Constant Hawk, like most geek stuff, does not get a lot of media attention. Mainly it's the math, and TV audiences that get uneasy watching a geek trying to explain this stuff in something resembling English. But it works, and the troops want more of it. The troops like tools of this mainly because the systems retain photos of areas they have patrolled, and allows them to retrieve photos of a particular place on a particular day. Often, the troops returning from, or going out on a patrol, can use the pattern analysis skills we all have, to spot something suspicious, or potentially so.

But now the media are trying to portray Constant Hawk and Angel Fire as two systems competing to do the same job. Not so. They both take pictures from on high, but the two systems perform different functions. What is going on here is completion for scarce research and development money, and the air force effort to gain overall control of all UAVs. If Angel Fire got the money it wanted, Constant Hawk might be in danger of getting shut down (as duplication of effort), and the air force would then have a stronger argument for taking control over medium size UAVs (their own Predator, plus the army Hunter and Shadow 200). Angel Fire would require the use of many UAVs of this size, and the air force could argue that the army no longer needs UAVs of this type because Angle Fire does the recon job. Or if they do need one, they can call the air force. The army very much wants to control its own UAVs. The marines like the idea of the air force giving them support with medium size UAVs that the marines don't have and can't afford. The marines have a few elderly Pioneer UAVs they scrounged from the navy, and are always looking for inexpensive replacements. Angel Fire suits the marines just fine.

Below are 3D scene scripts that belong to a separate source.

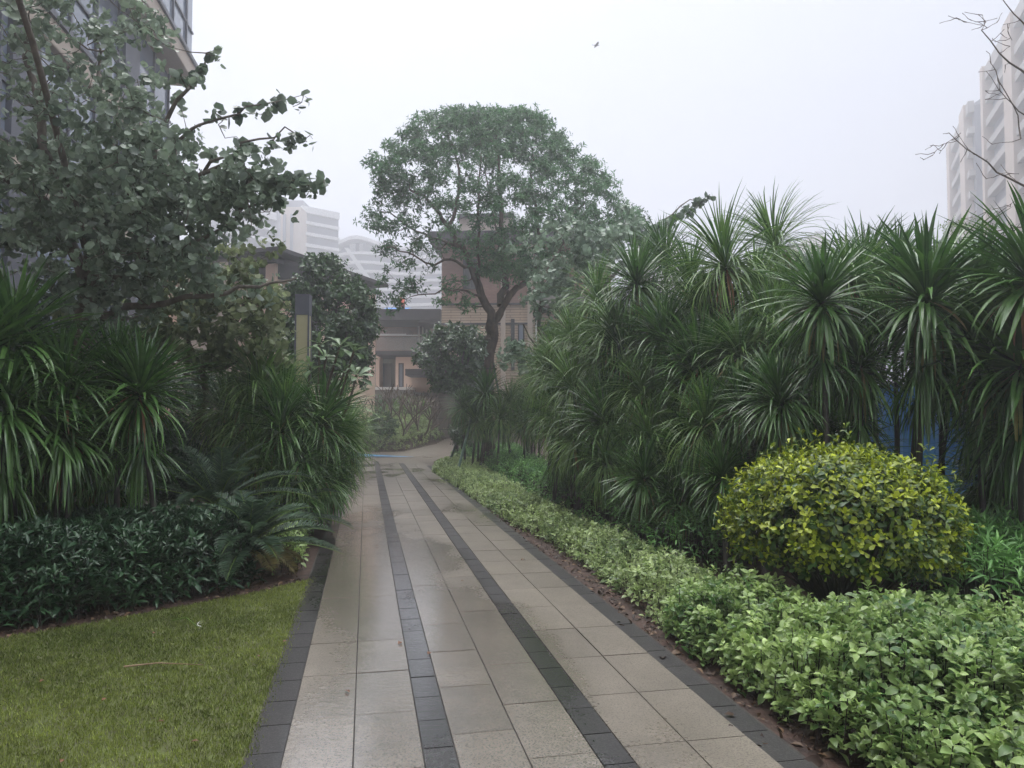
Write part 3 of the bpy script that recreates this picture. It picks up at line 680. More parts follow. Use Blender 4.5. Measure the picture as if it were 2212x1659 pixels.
while len(tips) < 980:
    v = R.uniform(240, 600); l, r = half(v); l += 16; r -= 4; u = R.uniform(l, r); cu = (l + r) / 2; hw = (r - l) / 2
    q = (u - cu) / hw; dep = math.sqrt(max(0, 1 - q * q)) * hw / FPX * D0 * .95
    f_ = (v - 232) / 370
    sgn = R.choice((-1, 1)); s_ = R.uniform(.35, 1) if f_ < .35 else R.uniform(.55, 1)
    dd = sgn * dep * s_
    p = A_(u, v, dd)
    # hollow umbrella: keep the middle underside open
    if f_ > .3 and abs(q) < .75 and R.random() < .45 * (1 - s_) * 2: continue
    if v > 450 and q < -.2 and R.random() < .5: continue
    if v > 505 and R.random() < .6: continue
    hole = math.hypot((u - 940) / 34, (v - 300) / 15) < 1 or math.hypot((u - 985) / 30, (v - 410) / 22) < 1 or math.hypot((u - 900) / 50, (v - 455) / 22) < 1 or math.hypot((u - 1105) / 40, (v - 440) / 34) < 1 or math.hypot((u - 1010) / 34, (v - 350) / 25) < 1
    if hole and R.random() < .6: continue
    if math.sin(u * .09 + v * .06) + math.sin(u * .05 - v * .11 + 1.3) + .8 * math.sin(dd * 3 + u * .04) < -1.5: continue
    tips.append(p)
for _ in range(95):
    v = R.uniform(236, 500); l, r = half(v); e_ = R.choice((-1, 1)); off = R.uniform(-4, 18)
    tips.append(A_((l - off) if e_ < 0 else (r + off - 8), v - off * .3, R.uniform(-.7, .7)))
for _ in range(22): tips.append(A_(R.uniform(960, 1150), 244 - R.uniform(0, 10), R.uniform(-.8, .8)))
for (u, v, s, k) in [(860, 640, 26, 10), (905, 610, 22, 5), (830, 540, 18, 6), (880, 560, 28, 6), (800, 350, 12, 4), (800, 470, 14, 6), (960, 620, 20, 5), (840, 500, 22, 6), (1090, 560, 45, 22), (1060, 520, 50, 16),
                     (1110, 590, 30, 10), (1360, 470, 20, 8), (985, 650, 24, 5), (830, 600, 16, 3)]:
    for _ in range(k): tips.append(A_(u + R.gauss(0, s), v + R.gauss(0, s * .6), R.uniform(-1.8, .8)))
wood = MB(); T, AX = grow(root.location, limbs, tips, wood, .02)
wood.build('trunk', M['bark'], root, smooth=True)
foliage(T, AX, 6, .33, .128, .36, 'small', M['tree'], 7, 'crown', root, rg, flat=.5, tint=.45, jitter=.4)

# --- support poles and strap round the central tree
M['greenpole'] = flat_mat('green pole', (.05, .12, .08), .5, (.02, .045, .03), 6)
for (u, v, d, ut, lab) in [(985, 990, 17.4, 1046, 'long green prop leaning on the central trunk from the left front'), (966, 960, 20.6, 1044, 'short dark prop left behind the long green prop of the central trunk'),
                           (1112, 960, 18.8, 1066, 'green prop on the right side of the central trunk')]:
    f0 = at(u, v, d); top = at(ut, 790, D0); f0.z = .0
    o = thing('support_pole', lab, 'tree prop', (f0.x, f0.y, 0), 'props holding the central tree')
    mb = MB(); e = top + (top - f0) * .03; mb.tube([(0, 0, 0), (e - f0) * .5, e - f0], .032, 8); mb.build('pole', M['greenpole'], o, smooth=True)
    mb = MB(); mb.tube([(top - f0) * .985, (top - f0) * 1.0], .045, 8); mb.build('tie', M['barkdark'], o)
tp = at(1055, 797, D0); mb = MB(); ring = [(tp.x + math.cos(a) * .215, tp.y + math.sin(a) * .215, tp.z) for a in np.linspace(0, 2 * math.pi, 17)]
mb.tube(ring, .022, 6); o = mb.build('trunk_strap', M['barkdark'], None, smooth=True); tag(o, 'dark strap tied round the central trunk where the props meet', 'strap')

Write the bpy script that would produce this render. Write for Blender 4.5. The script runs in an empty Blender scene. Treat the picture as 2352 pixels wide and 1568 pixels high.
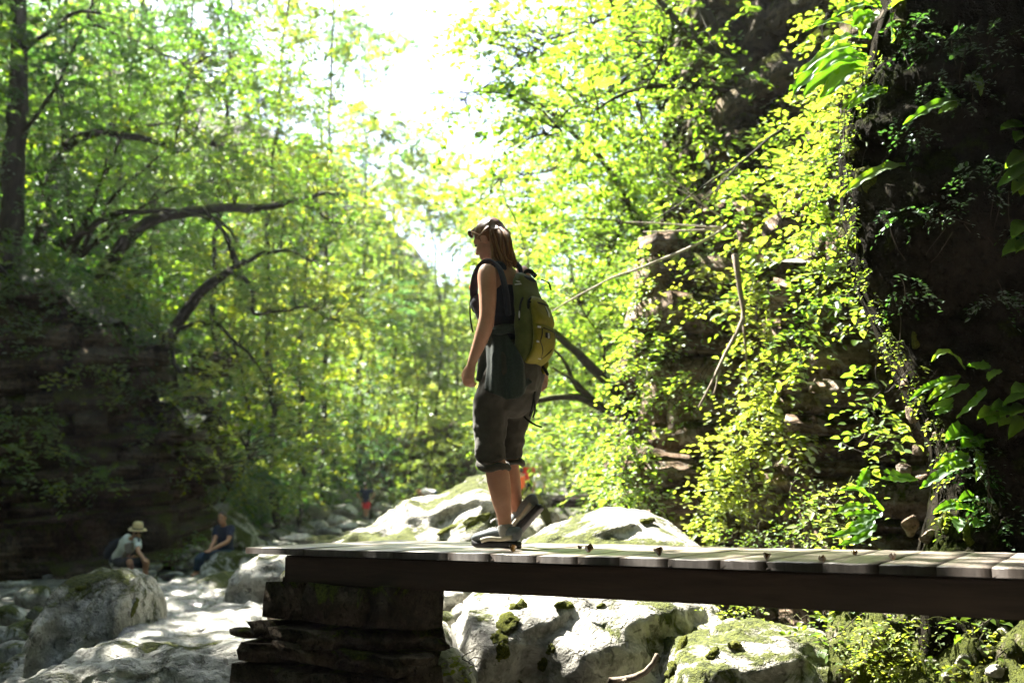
import bpy, bmesh, math, random
import numpy as np
from mathutils import Vector, Matrix
from mathutils.bvhtree import BVHTree

random.seed(7)
RNG = np.random.default_rng(7)
SC = bpy.context.scene
COL = SC.collection
PI = math.pi

# ------------------------------------------------------------------ camera
EYE = Vector((0.0, 0.0, 1.75))
PITCH = math.radians(9.25)
FPX = 2308.0                      # focal length in pixels of a 2352 px wide picture
cam_d = bpy.data.cameras.new('camera')
cam = bpy.data.objects.new('camera', cam_d)
COL.objects.link(cam)
cam.location = EYE
cam.rotation_euler = (PI / 2 + PITCH, 0, 0)
cam_d.sensor_width = 36.0
cam_d.lens = 36.0 * FPX / 2352.0
cam_d.clip_end = 1000.0
cam_d.clip_start = 0.05
cam_d.dof.use_dof = True
cam_d.dof.focus_distance = 5.3
cam_d.dof.aperture_fstop = 1.9
SC.camera = cam

# ------------------------------------------------------------------ sky, sun, exposure
SUN_EL, SUN_AZ = 52.0, 315.0      # azimuth clockwise from +Y: ahead and to the left
world = bpy.data.worlds.new('World')
SC.world = world
world.use_nodes = True
wn = world.node_tree
for n in list(wn.nodes):
    wn.nodes.remove(n)
sky = wn.nodes.new('ShaderNodeTexSky')
sky.sky_type = 'NISHITA'
sky.sun_disc = False
sky.sun_elevation = math.radians(SUN_EL)
sky.sun_rotation = math.radians(SUN_AZ)
sky.air_density = 1.0
sky.dust_density = 2.0
bg = wn.nodes.new('ShaderNodeBackground')
bg.inputs['Strength'].default_value = 0.05
wo = wn.nodes.new('ShaderNodeOutputWorld')
wn.links.new(sky.outputs[0], bg.inputs[0])
wn.links.new(bg.outputs[0], wo.inputs[0])
sun_d = bpy.data.lights.new('sun', 'SUN')
sun_d.energy = 5.0
sun_d.angle = math.radians(0.5)
sun_d.color = (1.0, 0.95, 0.84)
sun = bpy.data.objects.new('sun', sun_d)
COL.objects.link(sun)
_e, _a = math.radians(SUN_EL), math.radians(SUN_AZ)
SUN_DIR = Vector((math.sin(_a) * math.cos(_e), math.cos(_a) * math.cos(_e), math.sin(_e)))
sun.rotation_euler = SUN_DIR.to_track_quat('Z', 'Y').to_euler()
sun.location = SUN_DIR * 60
SC.view_settings.view_transform = 'Standard'
SC.view_settings.look = 'None'
SC.view_settings.gamma = 1.0
SC.view_settings.use_curve_mapping = False
SC.view_settings.exposure = 3.45
HAZE = 0.00028
cy = SC.cycles
cy.use_denoising = True
cy.max_bounces = 7
cy.diffuse_bounces = 3
cy.glossy_bounces = 2
cy.transmission_bounces = 5
cy.transparent_max_bounces = 4
cy.volume_bounces = 0
cy.sample_clamp_indirect = 4.0
cy.caustics_reflective = False
cy.caustics_refractive = False

# ------------------------------------------------------------------ picture point -> place
_ct, _st = math.cos(PITCH), math.sin(PITCH)
def ray(px, py):
    a, b = (px - 1176.0) / FPX, (784.0 - py) / FPX
    return Vector((a, _ct - b * _st, _st + b * _ct))
def P(px, py, Y):
    d = ray(px, py)
    return EYE + d * (Y / d.y)
def at_z(px, py, z):
    d = ray(px, py)
    return EYE + d * ((z - EYE.z) / d.z)
def PA(px, py, Y):
    return np.array(P(px, py, Y))

# ------------------------------------------------------------------ noise (vectorised)
def _hash(ix, iy, iz, seed):
    h = (ix.astype(np.int64) * 374761393 + iy.astype(np.int64) * 668265263 + iz.astype(np.int64) * 1440662683 + seed * 974634777) & 0xffffffff
    h = ((h ^ (h >> 13)) * 1274126177) & 0xffffffff
    h = (h ^ (h >> 16)) & 0xffffff
    return h / float(0xffffff) * 2 - 1
def vnoise(p, seed=0):
    i = np.floor(p).astype(np.int64)
    f = p - i
    f = f * f * (3 - 2 * f)
    x, y, z = i[:, 0], i[:, 1], i[:, 2]
    fx, fy, fz = f[:, 0], f[:, 1], f[:, 2]
    r = 0
    for dx in (0, 1):
        for dy in (0, 1):
            for dz in (0, 1):
                w = (fx if dx else 1 - fx) * (fy if dy else 1 - fy) * (fz if dz else 1 - fz)
                r = r + w * _hash(x + dx, y + dy, z + dz, seed)
    return r
def fbm(p, octs=4, seed=0, gain=0.5):
    r, a, s = 0, 1.0, 1.0
    for k in range(octs):
        r = r + a * vnoise(p * s + 17.3 * k, seed + k)
        a *= gain
        s *= 2.03
    return r

# ------------------------------------------------------------------ mesh and object helpers
def make_mesh(name, V, Fs, tint=None, smooth=False):
    me = bpy.data.meshes.new(name)
    V = np.asarray(V, dtype=np.float32)
    Fs = [np.asarray(F, dtype=np.int32) for F in Fs if len(F)]
    me.vertices.add(len(V))
    me.vertices.foreach_set('co', V.ravel())
    loops = np.concatenate([F.ravel() for F in Fs])
    sizes = np.concatenate([np.full(len(F), F.shape[1], dtype=np.int32) for F in Fs])
    starts = np.concatenate([[0], np.cumsum(sizes)[:-1]]).astype(np.int32)
    me.loops.add(len(loops))
    me.loops.foreach_set('vertex_index', loops)
    me.polygons.add(len(sizes))
    me.polygons.foreach_set('loop_start', starts)
    if smooth:
        me.polygons.foreach_set('use_smooth', np.ones(len(sizes), dtype=bool))
    me.update(calc_edges=True)
    if tint is not None:
        at = me.attributes.new('tint', 'FLOAT', 'FACE')
        at.data.foreach_set('value', np.asarray(tint, dtype=np.float32))
    return me
def tag(o, label=None, cat=None, group=None, kind=None):
    if label: o['label'] = label
    if cat: o['category'] = cat
    if group: o['group'] = group
    if kind: o['kind'] = kind
    return o
def thing(name, label, cat, loc=(0, 0, 0), group=None):
    o = bpy.data.objects.new(name, None)
    o.empty_display_size = 0.2
    o.location = loc
    COL.objects.link(o)
    return tag(o, label, cat, group)
def put(o, parent):
    COL.objects.link(o)
    if parent is not None:
        o.parent = parent
        top = parent
        off = Vector(parent.location)
        while top.parent is not None:
            top = top.parent
            off += Vector(top.location)
        o.matrix_parent_inverse = Matrix.Identity(4)
        o.location = Vector(o.location) - off
    return o
def abs_loc(parent):
    off = Vector((0, 0, 0))
    while parent is not None:
        off += Vector(parent.location)
        parent = parent.parent
    return off
def obj(name, V, Fs, mat, parent=None, base=None, tint=None, smooth=False, kind=None):
    """one mesh object from world-space vertices; its origin goes to base (or to the parent's origin)"""
    b = np.array(base if base is not None else (abs_loc(parent) if parent is not None else (0, 0, 0)), dtype=float)
    me = make_mesh(name, np.asarray(V) - b, Fs, tint, smooth)
    for m in (mat if isinstance(mat, (list, tuple)) else [mat]):
        me.materials.append(m)
    o = bpy.data.objects.new(name, me)
    o.location = b
    put(o, parent)
    if kind: o['kind'] = kind
    return o

class MB:
    """collects tubes, sheets and solids into one mesh"""
    def __init__(s):
        s.V, s.F, s.n, s.T = [], {}, 0, {}
    def add(s, V, *Fs):
        V = np.asarray(V, dtype=float)
        for F in Fs:
            F = np.asarray(F, dtype=np.int64)
            if len(F):
                s.F.setdefault(F.shape[1], []).append(F + s.n)
        s.V.append(V)
        s.n += len(V)
        return s
    def arrays(s):
        return np.concatenate(s.V), [np.concatenate(f) for f in s.F.values()]
    def build(s, name, mat, parent=None, base=None, smooth=True, kind=None):
        V, Fs = s.arrays()
        return obj(name, V, Fs, mat, parent, base, None, smooth, kind)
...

Army troops would like Angel Fire as well, but not at the cost of losing control over their current UAV force. The army also doubts that the air force would come up with the hundreds of millions of dollars needed to deploy Angel Fire over large chunks of Iraq and Afghanistan. Constant hawk got $84 million this year, and Angel Fire got $55 million. This entire affair is another budget and turf battle deciding what the troops will get, not what they really need.